AIM - Below is a listing to write out in full, exactly as given, without its pictures.

* * * * * * * * *

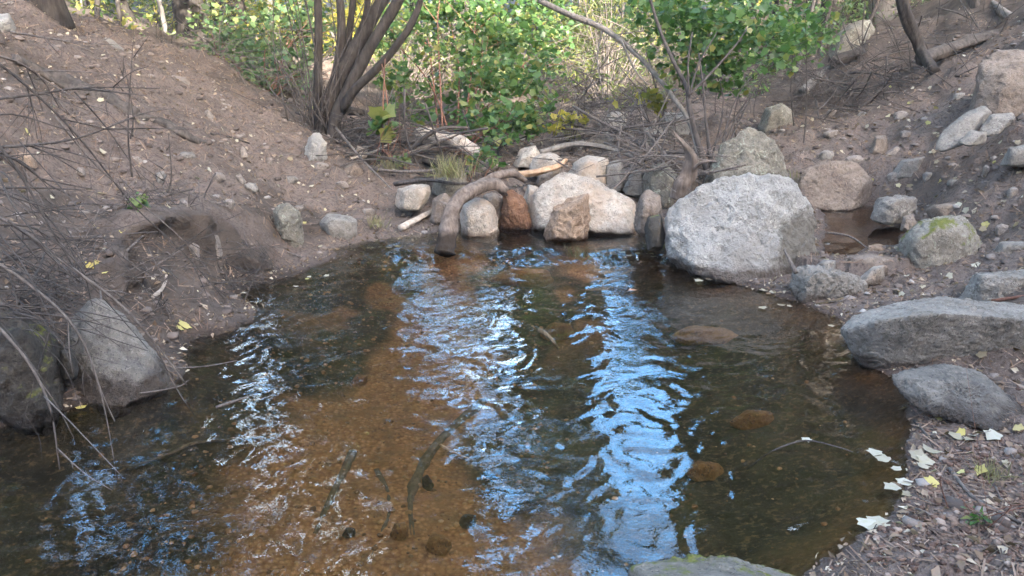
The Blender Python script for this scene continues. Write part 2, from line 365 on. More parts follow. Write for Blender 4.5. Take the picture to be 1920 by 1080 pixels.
def hull_planes(pts, c):
    b = bmesh.new()
    for p in pts: b.verts.new(p - c)
    bmesh.ops.convex_hull(b, input=b.verts[:]); bmesh.ops.recalc_face_normals(b, faces=b.faces[:])
    N = []; D = []
    for f in b.faces:
        f.normal_update(); nn = np.array(f.normal[:]); dd = float(nn @ np.array(f.verts[0].co[:]))
        if dd < 0: nn, dd = -nn, -dd
        if f.calc_area() < 1e-7: continue
        dup = [i for i, q in enumerate(N) if q @ nn > .985]
        if dup: D[dup[0]] = min(D[dup[0]], dd); continue
        N.append(nn); D.append(max(dd, 1e-3))
    b.free(); return np.array(N), np.array(D)
def rock(label, outline, mat, t=.3, Y=None, name="rock", cat="rock", seed=1, p=14, rough=.035, fine=.008, lev=5, front=None, group=None, bury=None, back=.6, inset=.58, smooth=True, cuts=7, slope=0.0):
    """a boulder: outline traced on the photograph, set at its own distance with real thickness"""
    rs = np.random.RandomState(seed*7+3); ol = np.array(outline, float)
    if Y is None:
        lo = ol[np.argmax(ol[:,1])]; Y = G(lo[0], lo[1])[1]
    Ym = Y + t*.42
    oy = ol[:,1].mean(); O = np.array([P(a, b, Ym + slope*(oy-b)/100) for a, b in ol]); c = O.mean(0)
    bury = float(np.clip(.28*(O[:,2].max()-O[:,2].min()), .02, .12)) if bury is None else bury
    low = O[:,2] < c[2]; O[low,2] -= bury
    pts = list(O); oc = ol.mean(0); mz = O[:,2].min()
    def ins(k, dY):
        for q in ol:
            kk = k*(1+.25*(rs.rand()-.5)); e = oc + (q-oc)*kk; r = P(e[0], e[1], Ym + slope*(oy-e[1])/100 + dY*(.75+.4*rs.rand()))
            if q[1] > oc[1]: r[2] = min(r[2], mz + .35*(r[2]-mz))
            pts.append(r)
    if front:
        for a, b, dw in front:
            q = P(a, b, Ym + dw); q[2] -= bury*.8*(q[2] < c[2]); pts.append(q)
    else: ins(inset, -t*.5)
    ins(back, t*.5)
    pts = np.array(pts); c = pts.mean(0)
    N, D = hull_planes(pts, c)
    if cuts:                                     # chipped flat faces
        for _ in range(cuts):
            nn = rs.normal(0, 1, 3); nn /= np.linalg.norm(nn); sup = ((pts-c) @ nn).max()
            if abs(nn[1]) < .35: continue
            N = np.vstack([N, nn]); D = np.append(D, sup*rs.uniform(.72, .92))
    U, F = ico(lev)
    p = p*1.9
    q = np.clip(U @ N.T, 0, None)/D[None]
    rad = (q**p).sum(1)**(-1/p)
    V = U*rad[:,None]
    s = np.median(rad)
    V = V*(1 + rough*fbm(*(U*1.6+seed*5.1).T, o=3, seed=seed))[:,None]
    f = fbm(*(V/s*3.2+seed).T, o=4, seed=seed+3, gain=.55)
    V = V + U*(f*fine*np.clip(s/.25, .3, 2.2))[:,None] if fine else V
    if lev >= 6: V = V + U*(fbm(*(V/s*11+seed).T, o=4, seed=seed+5, gain=.62)*(.006 if lev < 7 else .006))[:,None]
    if fine > .018:
        g = 1-np.abs(fbm(*(V/s*np.array([4,4,7])+seed*2).T, o=3, seed=seed+9)); V = V + U*((g-.7)*fine*.9*np.clip(s/.25, .3, 2))[:,None]
    V = V + c
    loc = (float(c[0]), float(c[1]), float(V[:,2].min()))
    o = mesh_np(name, V, F, mat, None, smooth, loc)
    return tag(o, label, cat, group)

# leaf templates (triangle fans), lying in XY, stalk at the origin, tip towards +Y
def fan(outline):
    V = [(0, .42, 0)] + outline; n = len(outline)
    return np.array(V, float), np.array([(0, i+1, (i+1) % n + 1) for i in range(n)])
MAPLE = fan([(0,.04,.0),(.26,.02,.02),(.48,.14,.07),(.42,.32,.04),(.62,.60,.10),(.34,.68,.04),(0,1.0,-.06),(-.30,.70,.03),(-.60,.56,.10),(-.43,.32,.03),(-.47,.12,.07),(-.24,.03,.02)])
OVAL = (np.array([(0,0,0),(.26,.38,.07),(0,1,-.08),(-.26,.38,.07)], float), np.array([(0,1,2),(0,2,3)]))
NARROW = (np.array([(0,0,0),(.09,.45,.03),(0,1,-.12),(-.09,.45,.03)], float), np.array([(0,1,2),(0,2,3)]))
BIG = (np.array([(0,0,0),(.42,.2,.05),(.45,.75,.1),(0,1.05,-.05),(-.45,.7,.1),(-.4,.25,.05)], float), np.array([(0,1,2),(0,2,3),(0,3,4),(0,4,5)]))
def leaves_np(C, size, tmpl, rs, tilt=.6, nrm=None, curl=1.0):
    """arrays for leaves at centres C with per-leaf size; tilt = how far normals stray from up"""
    n = len(C); T, F = tmpl
    z = np.array([0, 0, 1.])[None] + rs.normal(0, tilt, (n,3)) if nrm is None else nrm + rs.normal(0, tilt, (n,3))
    z /= np.linalg.norm(z, axis=1)[:,None]
    a = rs.normal(0, 1, (n,3)); y = a - z*(a*z).sum(1)[:,None]; y /= np.linalg.norm(y, axis=1)[:,None]
    x = np.cross(y, z)
    S = np.broadcast_to(np.asarray(size, float), (n,))
    L = np.repeat(T[None], n, 0); L[:,:,2] *= curl if np.isscalar(curl) else np.asarray(curl)[:,None]
    L = (L - np.array([0, .45, 0]))*S[:,None,None]
    V = C[:,None] + L[:,:,:1]*x[:,None] + L[:,:,1:2]*y[:,None] + L[:,:,2:]*z[:,None]
    FF = F[None] + (np.arange(n)*len(T))[:,None,None]
    return V.reshape(-1,3), FF.reshape(-1,3)
def blob_pts(blobs, n, rs, shell=.45):
    """points spread through several ellipsoids, looser towards the rim, clumped"""
    wgt = np.array([b[-1]**2.2 for b in blobs]); wgt /= wgt.sum(); out = []
    for b, k in zip(blobs, rs.multinomial(n, wgt)):
        c = P(b[0], b[1], b[2]) if len(b) == 4 else np.array(b[:3]); r = b[3] if len(b) == 4 else b[4]
        d = rs.normal(0, 1, (k,3)); d /= np.linalg.norm(d, axis=1)[:,None]+1e-9
        rr = rs.rand(k)**shell * r * (1+.35*fbm(*(d*1.7+c).T, o=2))
        out.append(c + d*rr[:,None]*np.array([1,1,.85]))
    C = np.vstack(out)
    keep = fbm(*(C*3.1).T, o=2, seed=4) > -.28 + .3*(rs.rand(len(C))-.5)
    return C[keep]
def world_blob(x, y, z, r): return (x, y, z, 0, r)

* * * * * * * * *

RESULT BELOW -
The Blender Python script for this scene continues. Write part 2, from line 365 on. More parts follow. Write for Blender 4.5. Take the picture to be 1920 by 1080 pixels.
def hull_planes(pts, c):
    b = bmesh.new()
    for p in pts: b.verts.new(p - c)
    bmesh.ops.convex_hull(b, input=b.verts[:]); bmesh.ops.recalc_face_normals(b, faces=b.faces[:])
    N = []; D = []
    for f in b.faces:
        f.normal_update(); nn = np.array(f.normal[:]); dd = float(nn @ np.array(f.verts[0].co[:]))
        if dd < 0: nn, dd = -nn, -dd
        if f.calc_area() < 1e-7: continue
        dup = [i for i, q in enumerate(N) if q @ nn > .985]
        if dup: D[dup[0]] = min(D[dup[0]], dd); continue
        N.append(nn); D.append(max(dd, 1e-3))
    b.free(); return np.array(N), np.array(D)
def rock(label, outline, mat, t=.3, Y=None, name="rock", cat="rock", seed=1, p=14, rough=.035, fine=.008, lev=5, front=None, group=None, bury=None, back=.6, inset=.58, smooth=True, cuts=7, slope=0.0):
    """a boulder: outline traced on the photograph, set at its own distance with real thickness"""
    rs = np.random.RandomState(seed*7+3); ol = np.array(outline, float)
    if Y is None:
        lo = ol[np.argmax(ol[:,1])]; Y = G(lo[0], lo[1])[1]
    Ym = Y + t*.42
    oy = ol[:,1].mean(); O = np.array([P(a, b, Ym + slope*(oy-b)/100) for a, b in ol]); c = O.mean(0)
    bury = float(np.clip(.28*(O[:,2].max()-O[:,2].min()), .02, .12)) if bury is None else bury
    low = O[:,2] < c[2]; O[low,2] -= bury
    pts = list(O); oc = ol.mean(0); mz = O[:,2].min()
    def ins(k, dY):
        for q in ol:
            kk = k*(1+.25*(rs.rand()-.5)); e = oc + (q-oc)*kk; r = P(e[0], e[1], Ym + slope*(oy-e[1])/100 + dY*(.75+.4*rs.rand()))
            if q[1] > oc[1]: r[2] = min(r[2], mz + .35*(r[2]-mz))
            pts.append(r)
    if front:
        for a, b, dw in front:
            q = P(a, b, Ym + dw); q[2] -= bury*.8*(q[2] < c[2]); pts.append(q)
    else: ins(inset, -t*.5)
    ins(back, t*.5)
    pts = np.array(pts); c = pts.mean(0)
    N, D = hull_planes(pts, c)
    if cuts:                                     # chipped flat faces
        for _ in range(cuts):
            nn = rs.normal(0, 1, 3); nn /= np.linalg.norm(nn); sup = ((pts-c) @ nn).max()
            if abs(nn[1]) < .35: continue
            N = np.vstack([N, nn]); D = np.append(D, sup*rs.uniform(.72, .92))
    U, F = ico(lev)
    p = p*1.9
    q = np.clip(U @ N.T, 0, None)/D[None]
    rad = (q**p).sum(1)**(-1/p)
    V = U*rad[:,None]
    s = np.median(rad)
    V = V*(1 + rough*fbm(*(U*1.6+seed*5.1).T, o=3, seed=seed))[:,None]
    f = fbm(*(V/s*3.2+seed).T, o=4, seed=seed+3, gain=.55)
    V = V + U*(f*fine*np.clip(s/.25, .3, 2.2))[:,None] if fine else V
    if lev >= 6: V = V + U*(fbm(*(V/s*11+seed).T, o=4, seed=seed+5, gain=.62)*(.006 if lev < 7 else .006))[:,None]
    if fine > .018:
        g = 1-np.abs(fbm(*(V/s*np.array([4,4,7])+seed*2).T, o=3, seed=seed+9)); V = V + U*((g-.7)*fine*.9*np.clip(s/.25, .3, 2))[:,None]
    V = V + c
    loc = (float(c[0]), float(c[1]), float(V[:,2].min()))
    o = mesh_np(name, V, F, mat, None, smooth, loc)
    return tag(o, label, cat, group)

# leaf templates (triangle fans), lying in XY, stalk at the origin, tip towards +Y
def fan(outline):
    V = [(0, .42, 0)] + outline; n = len(outline)
    return np.array(V, float), np.array([(0, i+1, (i+1) % n + 1) for i in range(n)])
MAPLE = fan([(0,.04,.0),(.26,.02,.02),(.48,.14,.07),(.42,.32,.04),(.62,.60,.10),(.34,.68,.04),(0,1.0,-.06),(-.30,.70,.03),(-.60,.56,.10),(-.43,.32,.03),(-.47,.12,.07),(-.24,.03,.02)])
OVAL = (np.array([(0,0,0),(.26,.38,.07),(0,1,-.08),(-.26,.38,.07)], float), np.array([(0,1,2),(0,2,3)]))
NARROW = (np.array([(0,0,0),(.09,.45,.03),(0,1,-.12),(-.09,.45,.03)], float), np.array([(0,1,2),(0,2,3)]))
BIG = (np.array([(0,0,0),(.42,.2,.05),(.45,.75,.1),(0,1.05,-.05),(-.45,.7,.1),(-.4,.25,.05)], float), np.array([(0,1,2),(0,2,3),(0,3,4),(0,4,5)]))
def leaves_np(C, size, tmpl, rs, tilt=.6, nrm=None, curl=1.0):
    """arrays for leaves at centres C with per-leaf size; tilt = how far normals stray from up"""
    n = len(C); T, F = tmpl
    z = np.array([0, 0, 1.])[None] + rs.normal(0, tilt, (n,3)) if nrm is None else nrm + rs.normal(0, tilt, (n,3))
    z /= np.linalg.norm(z, axis=1)[:,None]
    a = rs.normal(0, 1, (n,3)); y = a - z*(a*z).sum(1)[:,None]; y /= np.linalg.norm(y, axis=1)[:,None]
    x = np.cross(y, z)
    S = np.broadcast_to(np.asarray(size, float), (n,))
    L = np.repeat(T[None], n, 0); L[:,:,2] *= curl if np.isscalar(curl) else np.asarray(curl)[:,None]
    L = (L - np.array([0, .45, 0]))*S[:,None,None]
    V = C[:,None] + L[:,:,:1]*x[:,None] + L[:,:,1:2]*y[:,None] + L[:,:,2:]*z[:,None]
    FF = F[None] + (np.arange(n)*len(T))[:,None,None]
    return V.reshape(-1,3), FF.reshape(-1,3)
def blob_pts(blobs, n, rs, shell=.45):
    """points spread through several ellipsoids, looser towards the rim, clumped"""
    wgt = np.array([b[-1]**2.2 for b in blobs]); wgt /= wgt.sum(); out = []
    for b, k in zip(blobs, rs.multinomial(n, wgt)):
        c = P(b[0], b[1], b[2]) if len(b) == 4 else np.array(b[:3]); r = b[3] if len(b) == 4 else b[4]
        d = rs.normal(0, 1, (k,3)); d /= np.linalg.norm(d, axis=1)[:,None]+1e-9
        rr = rs.rand(k)**shell * r * (1+.35*fbm(*(d*1.7+c).T, o=2))
        out.append(c + d*rr[:,None]*np.array([1,1,.85]))
    C = np.vstack(out)
    keep = fbm(*(C*3.1).T, o=2, seed=4) > -.28 + .3*(rs.rand(len(C))-.5)
    return C[keep]
def world_blob(x, y, z, r): return (x, y, z, 0, r)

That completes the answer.